List Coloring and $n$-monophilic graphs

TL;DR

This paper investigates the concept of $n$-monophilic graphs, proving that all cycles are $n$-monophilic, characterizing 2-monophilic graphs, and exploring the relationship between $n$-choosability and $n$-monophilicity.

Contribution

It provides a complete characterization of 2-monophilic graphs and demonstrates that all cycles are $n$-monophilic, advancing understanding of list coloring properties.

Findings

All cycles are $n$-monophilic for all $n$.

Complete characterization of 2-monophilic graphs.

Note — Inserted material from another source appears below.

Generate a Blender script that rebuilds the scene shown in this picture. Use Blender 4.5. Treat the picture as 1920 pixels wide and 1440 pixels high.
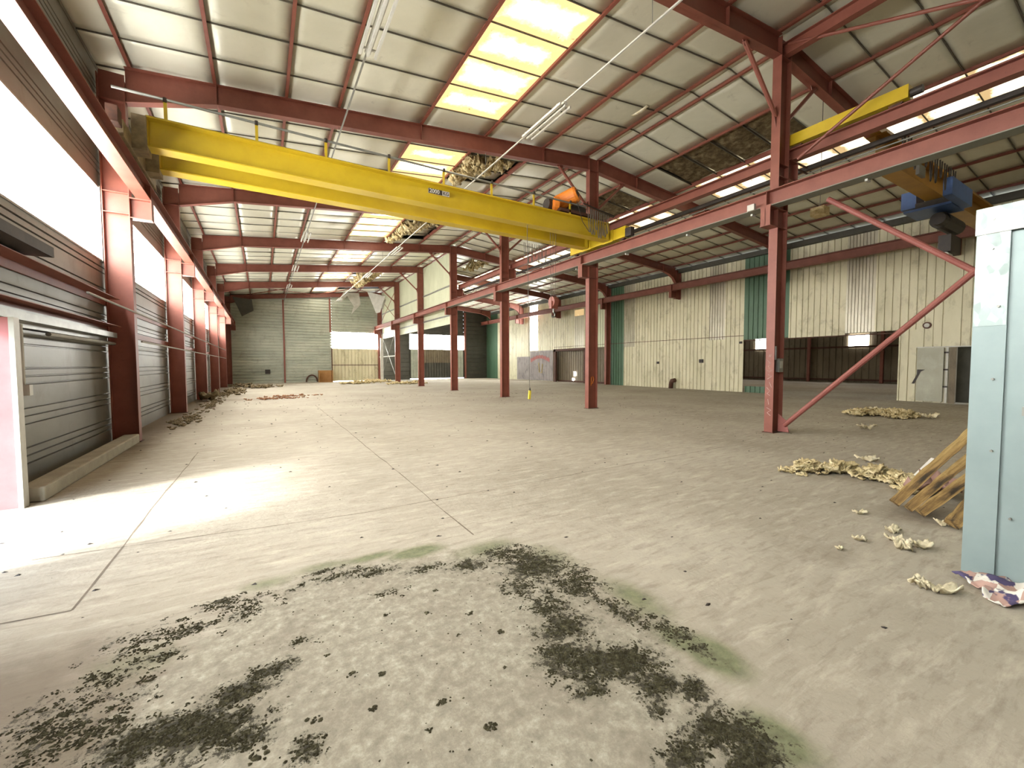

Existence of graphs that are $n$-choosable but not $n$-monophilic.

Abstract

In 1990, Kostochka and Sidorenko proposed studying the smallest number of list-colorings of a graph $G$ among all assignments of lists of a given size $n$ to its vertices. We say a graph $G$ is $n$-monophilic if this number is minimized when identical $n$-color lists are assigned to all vertices of $G$. Kostochka and Sidorenko observed that all chordal graphs are $n$-monophilic for all $n$. Donner (1992) showed that every graph is $n$-monophilic for all sufficiently large $n$. We prove that all cycles are $n$-monophilic for all $n$; we give a complete characterization of 2-monophilic graphs (which turns out to be similar to the characterization of 2-choosable graphs given by Erdos, Rubin, and Taylor in 1980); and for every $n$ we construct a graph that is $n$-choosable but not $n$-monophilic.